Thanks Anotonia, for bringing up this example as well. The hype around 40,000 sex trafficking victims surrounding the World Cup in Germany is an excellent example of NGO-fueled media hype around this issue. In the end, despite police raids on several brothels, zero victims were found, and only five incidents of possible sex trafficking related to the World Cup were reported to the police (no reports I saw mentioned what happened to the people working at the clubs that were raided). 

 A report prepared by the International Organization for Migration cites the 40,000 figure as "unfounded and unrealistic" (an interesting discussion can be found at <http://gaatw.wordpress.com/2006/07/25/memories-of-world-cup-2006/> and the full IOM report can be downloaded at <http://iom.ramdisk.net/iom/artikel.php?menu_id=73> -  look toward the bottom). A third report notes that:

 "Munich was the only city to register an increase in prostitutes (300 to the city's 500 prostitutes), 

and no assertions were made that any of those 300 were trafficked into the country" 

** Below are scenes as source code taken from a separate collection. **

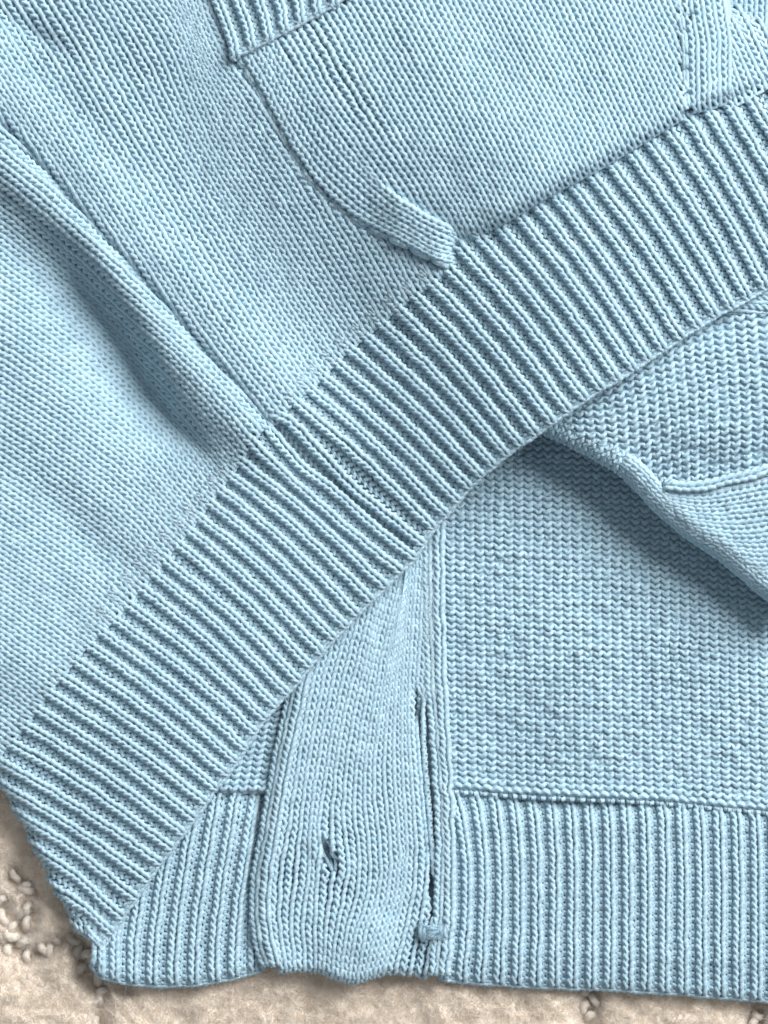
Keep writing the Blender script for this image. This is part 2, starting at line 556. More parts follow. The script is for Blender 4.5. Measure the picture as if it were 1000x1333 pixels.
def ribbed(patch, us, s0, s1, cs, parent, frac=0.58, r=2.85, keep=None, gap=None, h0=0.0, drop=3.5, nf=7.0, flat=None):
    """each rib (one column of V stitches and the purl column beside it) as a part; the relief dies out at the bound edge"""
    def soft(sc, p):
        f = smooth(sc, -14, 6)
        return f if flat is None else f * flat(p[:, 0], p[:, 1])
    for k in us:
        g = Geo()
        u, s = grid(k, k, s0, s1, cs)
        patch.yarn(g, u, s, wu=frac, cs=cs, kind=1, r=r, d=2.0, h0=h0, a=0.225, b=0.95, e=1.2, curv=1.6, keep=keep, nf=nf, skew=0.095,
                   relief=lambda sc, p: 1.2 * soft(sc, p))
        wide = gap is not None and k == gap
        u, s = grid(k + 0.5, k + 0.5, s0 + cs * 0.5, s1, cs)
        patch.yarn(g, u, s, wu=0.42 if not wide else 0.5, cs=cs, kind=-1, curv=1.5, r=r * 0.86, d=1.1, h0=h0 - 0.6, a=0.2, b=0.8, e=0.3,
                   keep=keep, nf=nf * 0.6, seg=8, skew=-0.1, relief=lambda sc, p: -(drop + (2.5 if wide else 0)) * soft(sc, p))
        g.build("rib", parent)


def zHem(x, y):
    top = np.interp(x, [p[0] for p in RT], [p[1] for p in RT])
    return ZT(x, y) - 9 * smooth(x, 608, 650) * smooth(y - top, 40, 4)
def bound_edge(patch, u0, u1, parent, s_at=-13.0, step=0.5, r=2.4):
    """the small chained stitches that finish a hem"""
    u = np.arange(u0, u1 + 1e-6, step)
    P = patch.look(patch.G, u, np.full(len(u), s_at))
    ok = inview(P[:, 0], P[:, 1], 40)
    g = Geo()
    chain(g, [tuple(p) for p in P[ok]], 9, 8.5, None, sgn=-1, r=r, h0=0.5, d=1.4, jit=1.5, n=max(60, 6 * int(ok.sum())), nf=9)
    g.build("bound_edge", parent)


hem = Hem(hemc, hemu, -40, 262, zHem, du=0.1)
hem.roll(20)
g = Geo()
hem.sheet(g, 7.4, step=(3, 2))
hem_o = g.build("hem_band", cardigan)
hem_o["label"] = "ribbed hem band of the upper layer running diagonally"
def fold_flat(x, y):                    # the cloth is stretched flat where it turns over the folded side
    xe = np.interp(y, [986, 1018, 1052, 1096, 1150, 1206, 1240], [-22, -6, 18, 41, 66, 98, 118])
    return np.where(y > 980, 0.35 + 0.65 * smooth(x - xe, 0, 45), 1.0)
ribbed(hem, range(-27, 30), -26, 250, 9.4, hem_o, gap=0, flat=fold_flat)
bound_edge(hem, -26.9, 29, hem_o)

# ---- left body panel (left of the side seam)
def panel_curves(ctrl, tops, K):
    """guide curves for every rib, ending at the rib tops"""
    ks = sorted(ctrl)
    n = 40
    rows = []
    for k in ks:
        c = np.array(ctrl[k], float)
        t = np.concatenate([[0], np.cumsum(np.linalg.norm(np.diff(c, axis=0), axis=1))])
        rows.append(hermite(t, c, np.linspace(0, 900, n)))
    M = hermite(ks, np.array(rows), np.array(K, float))
    out = []
    s = np.linspace(0, 900, n)
    for i, k in enumerate(K):
        c = M[i].copy()
        if k in tops:
            c += (np.array(tops[k], float) - c[0]) * np.exp(-s / 90)[:, None]
        out.append([(p[0], p[1], 0) for p in c])
    return out


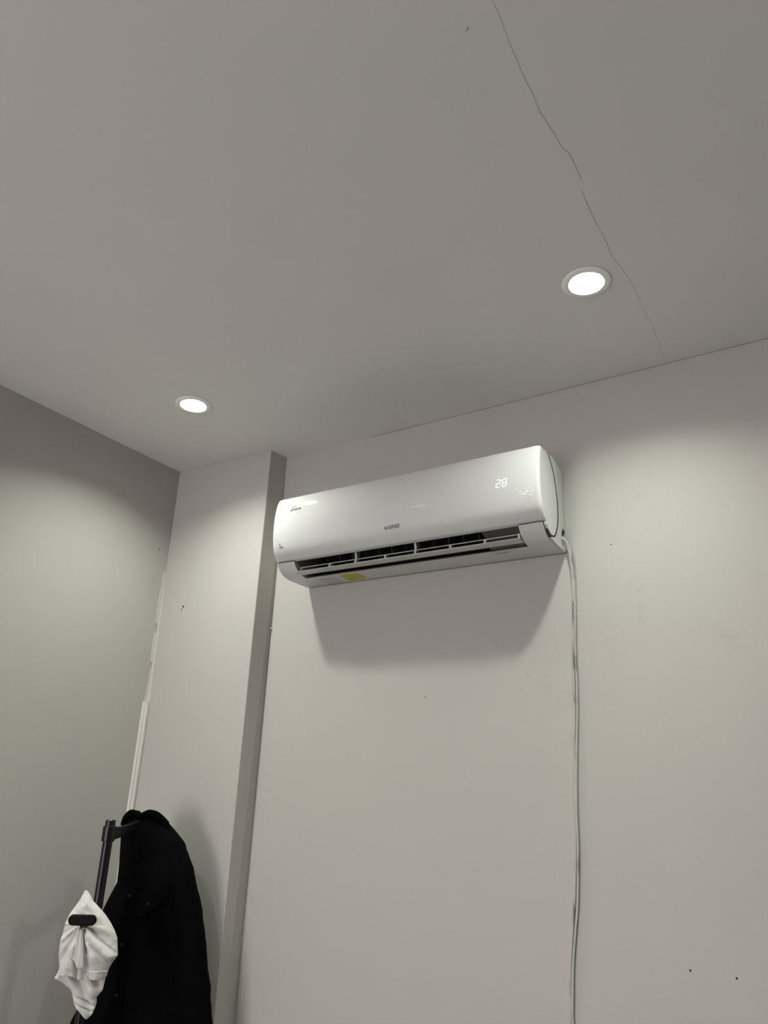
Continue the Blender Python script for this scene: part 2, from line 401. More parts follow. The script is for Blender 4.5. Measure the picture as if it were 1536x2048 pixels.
# ------------------------------------------------------------------ split air conditioner
X0, X1 = 0.5836, 1.4465
ac = empty('air_conditioner', ((X0 + X1) / 2, 0, 2.406), 'white split air conditioner on the wall showing 28 with its flap open', 'air conditioner')
ZC = 2.556
def py(z):                                   # front surface of the panel: y as a function of z
    d = z - ZC
    return -0.198 + 1.45 * d * d + 9.0e3 * d ** 6
ZS, ZT = 2.4470, 2.6435
N = 64; NX = 96
mbp = MB()
xs = [X0 + (X1 - X0) * k / NX for k in range(NX + 1)]
xs = sorted(set([round(v, 6) for v in xs] + [X0 + d for d in (.0004, .001, .002, .0035, .0055, .008, .011)] + [X1 - d for d in (.0004, .001, .002, .0035, .0055, .008, .011)]))
vv = []; ER = 0.0085
for x in xs:
    e = min(x - X0, X1 - x)
    off = 0.0 if e >= ER else ER * (1 - math.sqrt(max(0, 1 - (1 - e / ER) ** 2)))
    cr = 0.0 if e >= 0.014 else 0.014 * (1 - math.sqrt(max(0, 1 - (1 - e / 0.014) ** 2)))
    zt = ZT - cr * 0.55
    row = []
    for k in range(N + 1):
        z = ZS + (zt - ZS) * k / N
        row.append((x, py(z) + off * 0.8, z))
    yt = py(zt) + off * 0.8
    # roll over the top edge and run back
    for a in (15, 30, 45, 60, 75, 90):
        a = math.radians(a); row.append((x, yt + 0.006 * (1 - math.cos(a)) + 0.003 * math.sin(a), zt + 0.006 * math.sin(a)))
    row.append((x, yt + 0.03, zt + 0.0065)); row.append((x, yt + 0.055, zt + 0.005))
    vv.append(row)
nr = len(vv[0]); vs_ = [p for r in vv for p in r]
# inner skin
inner = [(p[0], p[1] + 0.004, p[2] - (0.002 if i % nr > N else 0)) for i, p in enumerate(vs_)]
ff = []
nv = len(vs_)
for i in range(len(xs) - 1):
    for k in range(nr - 1):
        a = i * nr + k; b = (i + 1) * nr + k
        ff.append((a, b, b + 1, a + 1)); ff.append((nv + a, nv + a + 1, nv + b + 1, nv + b))
    a = i * nr; b = (i + 1) * nr
    ff.append((a, nv + a, nv + b, b)); a += nr - 1; b += nr - 1; ff.append((a, b, nv + b, nv + a))
for k in range(nr - 1):
    ff.append((k, k + 1, nv + k + 1, nv + k)); a = (len(xs) - 1) * nr + k; ff.append((a, nv + a, nv + a + 1, a + 1))
mbp.add(vs_ + inner, ff)
panel = mbp.build('front_panel', M_panel, ac, smooth=True, angle=50)
# end cheeks: curved lens-shaped sides of the panel
back = [(-.1300, 2.6445), (-.122, 2.639), (-.110, 2.626), (-.100, 2.612), (-.091, 2.598), (-.080, 2.566), (-.0735, 2.533), (-.0725, 2.499), (-.0755, 2.475), (-.081, 2.458), (-.090, 2.441), (-.0985, 2.430), (-.108, 2.4235), (-.118, 2.4205), (-.129, 2.4215), (-.140, 2.4265), (-.150, 2.4325), (-.160, 2.4395)]
front = [(py(z) + 0.0055, z) for z in np.linspace(ZS - 0.001, ZT - 0.006, 24)]
cheek = back + front + [(py(ZT) + 0.010, ZT - 0.001), (-.150, 2.6470), (-.137, 2.6470)]
cheek = [c for i, c in enumerate(cheek)]
for xa, xb in ((X1 - 0.0070, X1 - 0.0005), (X0 + 0.0005, X0 + 0.006)):
    mb = MB(); mb.ext_x(cheek, xa, xb); mb.build('side_cheek', M_panel, ac, bevel=0.0012, smooth=True, angle=50)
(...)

(See http://www.law.northwestern.edu/journals/jihr/v6/n1/8/).  

 

 The IOM report offers the following history of the 40,000 figure:

In autumn 2005....[a] figure of 40,000 foreign prostitutes or even 40,000 forced prostitutes who

were expected to come to Germany for the World Cup quickly resounded throughout Germany

and beyond. Law enforcement and many NGOs were quickly disassociating themselves from this

figure as there was apparently no basis for this estimate. However, the media were timely to pick up

on the figure and it persistently re-appeared. In the end, few seemed to know where it had originated

from. One of the experts interviewed for this study, together with co-authors, attributed the

first public mention of an estimate to the German Womens’ Council (Deutscher

Frauenrat), who used the figure of more than 30,000 prostituted that were to be

smuggled into Germany for the World Cup with reference to the women’s representative

of the German Association of Cities and Towns (Deutscher Städtetag). The German

newspaper “taz” then quoted the British Guardian’s “up to 40,000”. And subsequently,

in the German women’s magazine “Emma”, the quote became 40,000 forced prostitutes.

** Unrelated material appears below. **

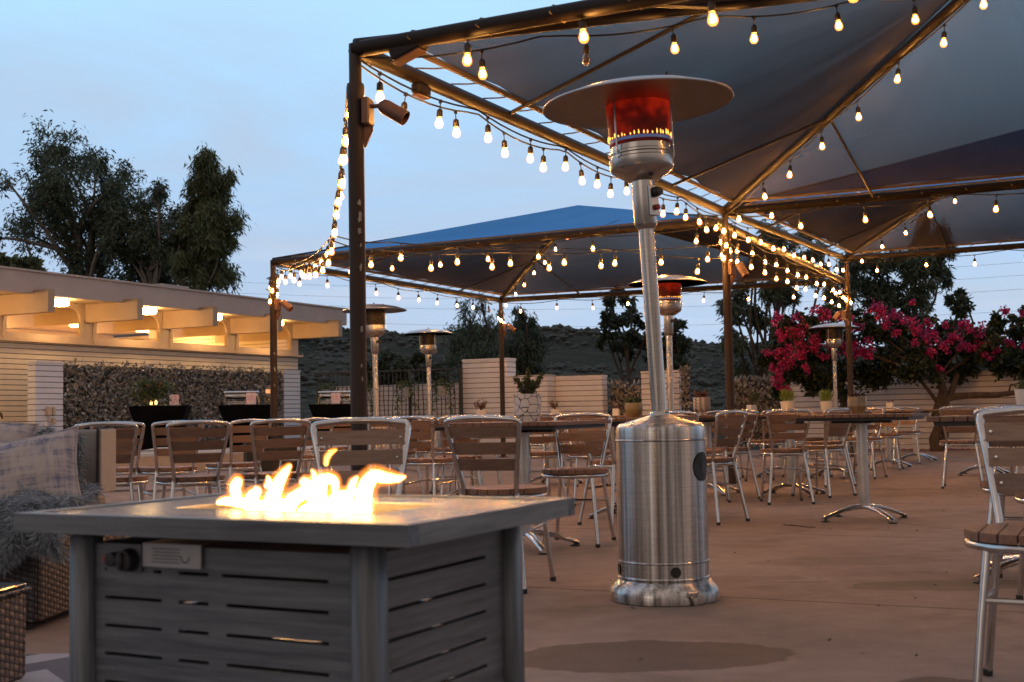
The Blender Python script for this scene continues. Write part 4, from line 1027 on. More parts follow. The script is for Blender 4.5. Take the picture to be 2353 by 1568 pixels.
# ---------------------------------------------------------------- chair
def chair_proto():
    t_ = thing('bistro_chair', 'x', 'chair')
    # wooden seat: slats cut to a disc
    mb = MB(); Rr = .2; z = .44; ns = 8; wdt = 2 * Rr / ns
    for i in range(ns):
        x0 = -Rr + i * wdt + .002; x1 = x0 + wdt - .005
        pts = []
        for k_ in range(5):
            x = x0 + (x1 - x0) * k_ / 4; y = math.sqrt(max(0, Rr * Rr - x * x)); pts.append((x, y))
        for k_ in range(4, -1, -1):
            x = x0 + (x1 - x0) * k_ / 4; y = math.sqrt(max(0, Rr * Rr - x * x)); pts.append((x, -y))
        pts = [(p[0] * 1.0, p[1]) for p in pts][::-1]
        mb.prism(pts, z - .018, z + .006)
    mb.build('seat', MT['seatwood'], t_)
    mb = MB(); mb.tube([(.19 * math.cos(a_), .19 * math.sin(a_), z - .031) for a_ in [2 * PI * k_ / 28 for k_ in range(28)]], .0125, 8, closed=True)
    mb.build('seat_ring', MT['alu'], t_, True)
    # back frame: one bent tube, posts and arched top
    side = [(.125, -.165, .40), (.127, -.17, .46), (.143, -.2, .56), (.162, -.228, .66), (.174, -.246, .738)]
    arch = [(.172, -.25, .748), (.163, -.252, .754), (.13, -.258, .758), (.07, -.266, .764), (0, -.27, .766), (-.07, -.266, .764), (-.13, -.258, .758), (-.163, -.252, .754), (-.172, -.25, .748)]
    pts = side + arch + [(-x, y, z_) for x, y, z_ in side[::-1]]
    mb = MB(); mb.tube(pts, .0118, 10); mb.build('back_frame', MT['alu'], t_, True)
    for zc, hw, yb in ((.702, .164, -.238), (.629, .15, -.218), (.556, .137, -.199)):
        mb = MB(); n_ = 10; h_ = .053; th = .011; vs = []; lean = .018
        for k_ in range(n_ + 1):
            u_ = -1 + 2 * k_ / n_; x = hw * u_; y = yb - .022 * (1 - u_ * u_) + .004
            for dy, dz_ in ((-th / 2 + lean / 2, -h_ / 2), (th / 2 + lean / 2, -h_ / 2), (th / 2 - lean / 2, h_ / 2), (-th / 2 - lean / 2, h_ / 2)): vs.append((x, y + dy, zc + dz_))
        fs = [(0, 1, 2, 3), tuple(n_ * 4 + q for q in (3, 2, 1, 0))]
        for k_ in range(n_):
            for q in range(4): fs.append((k_ * 4 + q, k_ * 4 + 4 + q, k_ * 4 + 4 + (q + 1) % 4, k_ * 4 + (q + 1) % 4))
        mb.add(vs, fs); sl = mb.build('back_slat', MT['slat'], t_)
        for s_ in (-1, 1):
            mb = MB(); mb.lathe([(.006, 0), (.005, .003), (.001, .0035)], 8, (s_ * (hw - .02), yb + .011 - .003, zc), Matrix.Rotation(R(-90), 3, 'X')); mb.build('screw', MT['alu'], sl)
    for s_ in (-1, 1):
        mb = MB(); mb.tube([(s_ * .128, -.165, .425), (s_ * .150, -.195, .24), (s_ * .178, -.232, .012)], .0115, 9); l_ = mb.build('leg', MT['alu'], t_, True)
        mb = MB(); mb.lathe([(.014, 0), (.015, .018), (.0135, .02)], 9, (s_ * .179, -.234, 0.001)); mb.build('foot_cap', MT['rubber'], l_)
        mb = MB(); mb.tube([(s_ * .13, .125, .415), (s_ * .15, .15, .22), (s_ * .168, .172, .012)], .0115, 9); l_ = mb.build('leg', MT['alu'], t_, True)
        mb = MB(); mb.lathe([(.014, 0), (.015, .018), (.0135, .02)], 9, (s_ * .169, .174, 0.001)); mb.build('foot_cap', MT['rubber'], l_)
    mb = MB(); mb.tube([(.149, -.19, .25), (.146, .142, .27)], .008, 7); mb.tube([(-.149, -.19, .25), (-.146, .142, .27)], .008, 7); mb.tube([(.146, .142, .27), (-.146, .142, .27)], .008, 7)
    mb.tube([(.13, -.168, .4), (-.13, -.168, .4)], .009, 7); mb.build('stretcher', MT['alu'], t_, True)
    return t_
CP = chair_proto(); used = [False]
def chair(label, x, y, hx, hy, group='wood slat bistro chairs'):
    if not used[0]: o = CP; used[0] = True
    else: o = copy_tree(CP)
    o.location = (x, y, 0); o.rotation_euler = (0, 0, math.atan2(-hx, hy)); tag(o, label, 'chair', group); return o
# left group, rows facing left
chair('bistro chair partly hidden behind the beige sofa cushion', -2.42, 7.4, -.12, .99)
chair('bistro chair seen only through the slats behind the sofa cushion chair', -2.85, 8.8, -.3, .95)
chair('bistro chair behind another, left of the black draped table base', -2.47, 8.75, -.5, .86)
chair('bistro chair directly in front of the buffet plants, its seat facing left', -1.93, 7.3, -.42, .9)
chair('bistro chair turned far left, framed between two others near the thin post', -2.14, 9.3, -.72, .69)
chair('bistro chair left of the near chair behind the flames', -1.5, 7.5, -.45, .89)
chair('bistro chair top rim showing behind the sofa at the left edge', -2.85, 6.7, -.2, .98)
chair('bistro chair cut by the left edge of the picture behind the sofa', -2.75, 5.95, -.2, .98)
chair('nearest bistro chair straight behind the flames, facing the fire table', colx(836, 4.38), 4.26, .12, -.99)
chair('bistro chair facing away, right of the flames, seat tucked toward the slatted table', -.05, 5.62, .36, .93)
chair('bistro chair under the right corner of the table with the patterned pot', .36, 7.3, -.28, -.96)
chair('bistro chair just left of the big heater, facing right', .74, 8.5, .75, .5)
chair('bistro chair turned left beside the right side of the big heater', 1.33, 8.6, -.72, .69)
chair('bistro chair facing away in the middle of the right group', 2.25, 10.2, .02, 1)
chair('bistro chair with dark seat between two facing away chairs', 1.86, 10.8, -.5, .85)
chair('bistro chair behind and right of the middle facing away one', 2.72, 10.9, -.6, .75)
chair('bistro chair behind the single column of the open right table', 3.12, 12.3, -.4, .9)
chair('bistro chair just left of the open right table column', 3.85, 13.5, -.5, -.8)
chair('bistro chair right of the open right table column, near the white wall', 4.62, 15.2, -.35, -.9)
chair('farthest bistro chair before the orange lit wall, right of its twin', 5.35, 16.7, -.3, -.95)
chair('bistro chair standing alone before the vine trunk at right', 4.28, 11.7, .35, .93)
chair('bistro chair behind the far right table, mostly hidden', 5.45, 12.9, -.3, -.95)
chair('bistro chair past the vine trunk, its rim just under the white pot', 5.0, 12.1, .7, .7)
chair('close dark bistro chair cut by the right edge, facing left to camera', 1.41, 3.28, -.45, -.89)
chair('bistro chair tucked under the table behind the close right chair', 2.24, 5.32, .5, .87)
chair('bistro chair with one leg showing low at the right edge', 2.14, 4.72, .2, .98)
# background rows between the chipped post and the white walls
bgc = [(752, 13.6, -.8, .6, 'small far bistro chair left of the chipped post'),
       (868, 12.4, -.4, .9, 'far bistro chair rim right behind the chipped post'),
       (905, 11.6, -.5, .86, 'far bistro chair rim above the near chair arch'),
       (958, 12.6, -.1, 1, 'far bistro chair showing three bright slats above the near chair'),
       (988, 9.5, .5, .86, 'bistro chair with seat showing between the two nearest chairs'),
       (1046, 9.9, -.2, .98, 'bistro chair behind the left post of the facing away near chair'),
       (1090, 11.9, .6, -.8, 'bistro chair rim by the small jade plant pot'),
       (1040, 12.2, -.7, .7, 'bistro chair rim left of the small jade plant pot'),
       (1230, 10.6, -.3, .95, 'bistro chair behind the table column, legs showing'),
       (1250, 14.6, .7, .7, 'far bistro chair legs showing under the slatted table'),
       (1350, 10.4, .1, -1, 'bistro chair rim behind the slatted table top at right'),
       (1330, 13.2, -.4, .9, 'far bistro chair behind the rim of the slatted table'),
       (1660, 13.9, .3, .95, 'far bistro chair between the big heater and middle group'),
       (1600, 10.3, .7, .7, 'bistro chair half hidden behind the big heater shoulder'),
       (1755, 13.2, -.3, .95, 'far bistro chair behind the middle group'),
       (1850, 13.9, .5, -.85, 'far bistro chair rim under the two green grass pots'),
       (1930, 16.2, .2, .98, 'far bistro chair rim near the unlit right heater'),
       (690, 11.0, -.7, .7, 'bistro chair with seat showing left of the near flames chair')]
for px, y, hx, hy, lab in bgc: chair(lab, colx(px, y), y, hx, hy)

# ---------------------------------------------------------------- tables
def table_proto():
    t_ = thing('bistro_table', 'x', 'table')
    mb = MB(); n_ = 14; w_ = .8 / n_
    for i in range(n_): mb.box((-.4 + w_ * (i + .5), 0, .722), (w_ - .006, .79, .02))
    mb.build('tabletop', MT['toptable'], t_)
    mb = MB(); mb.box((0, 0, .7005), (.74, .74, .02)); mb.box((0, 0, .68), (.4, .06, .018)); mb.box((0, 0, .6795), (.06, .4, .018)); mb.build('top_frame', MT['iron'], t_)
    mb = MB(); mb.lathe([(.038, .09), (.038, .67)], 18); mb.lathe([(.055, .655), (.055, .67)], 18); mb.build('column', MT['alu_old'], t_, True)
    for k_ in range(4):
        a_ = R(45 + 90 * k_); c_, s_ = math.cos(a_), math.sin(a_)
        pr = [(.0, .105), (.08, .102), (.18, .082), (.27, .052), (.335, .03)]
        mb = MB(); vs = []; fs = []
        for i, (r_, z) in enumerate(pr):
            wd = .028 - .006 * i / 4; h_ = .032 - .012 * i / 4
            for k2 in range(8):
                b_ = 2 * PI * k2 / 8; u_ = math.cos(b_) * wd; v_ = math.sin(b_) * h_ * .6
                vs.append((r_ * c_ - u_ * s_, r_ * s_ + u_ * c_, z - .01 + v_))
        for i in range(4):
            for k2 in range(8): fs.append((i * 8 + k2, i * 8 + (k2 + 1) % 8, i * 8 + 8 + (k2 + 1) % 8, i * 8 + 8 + k2))
        fs.append(tuple(32 + k2 for k2 in range(8)))
        mb.add(vs, fs); l_ = mb.build('base_leg', MT['cast'], t_, True)
        mb = MB(); mb.lathe([(.03, 0.001), (.03, .006), (.01, .012), (.008, .02)], 10, (.315 * c_, .315 * s_, 0)); mb.build('glide', MT['rubber'], l_, True)
    return t_
TP = table_proto(); tused = [False]; TABS = {}
def table(key, label, x, y, rz=None):
    if not tused[0]: o = TP; tused[0] = True
    else: o = copy_tree(TP)
    o.location = (x, y, 0); o.rotation_euler = (0, 0, EA if rz is None else rz); tag(o, label, 'table', 'square slatted bistro tables'); TABS[key] = Vector((x, y, .732)); return o
table('a', 'square slatted table carrying the large line patterned pot', .05, 7.1)
table('b', 'open square table on one column with the round stone pot', 2.42, 8.5)
table('c', 'square table cut by the right edge with the tall white pot', 2.33, 5.5)
table('d', 'square table behind the big heater with the gilt pot', .86, 9.1)
table('e', 'square table right of the big heater with the zigzag pot', 1.8, 11.4)
table('f', 'square table in the middle right group behind a facing away chair', 2.5, 11.05)
table('g', 'square table behind the open right table, left of its column', 3.62, 13.8)
table('h', 'far square table with a small white pot before the orange wall', 4.8, 15.7)
table('i', 'farthest square table before the orange wall', 5.75, 17.5)
table('j', 'square table beyond the vine trunk at right', 5.25, 13.7)
table('k', 'square table with the small jade plant behind the near chairs', colx(1085, 11.4), 11.4)
table('l', 'square table with a small succulent below the white walls', colx(1265, 13.4), 13.4)
table('m', 'far square table left of the second leafy screen', colx(1400, 15.2), 15.2)
table('n', 'square table below the leafy screen right of the heater', colx(1790, 14.2), 14.2)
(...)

By this time the German Association of Cities and Towns had already disclaimed the figure. 

 

Despite the fact that there are indeed occasional people in horrid situations, there simply does not seem to be a great many situations that could be described as approaching "slavery", at least in the West. It does indeed happen - just take a look through some of the cases that the US Justice Department has filed - but the overwhelming majority of this seems to be pure hype, and indeed, in the case of the World Cup, the 40,000 figure was simply manufactured out of thin air.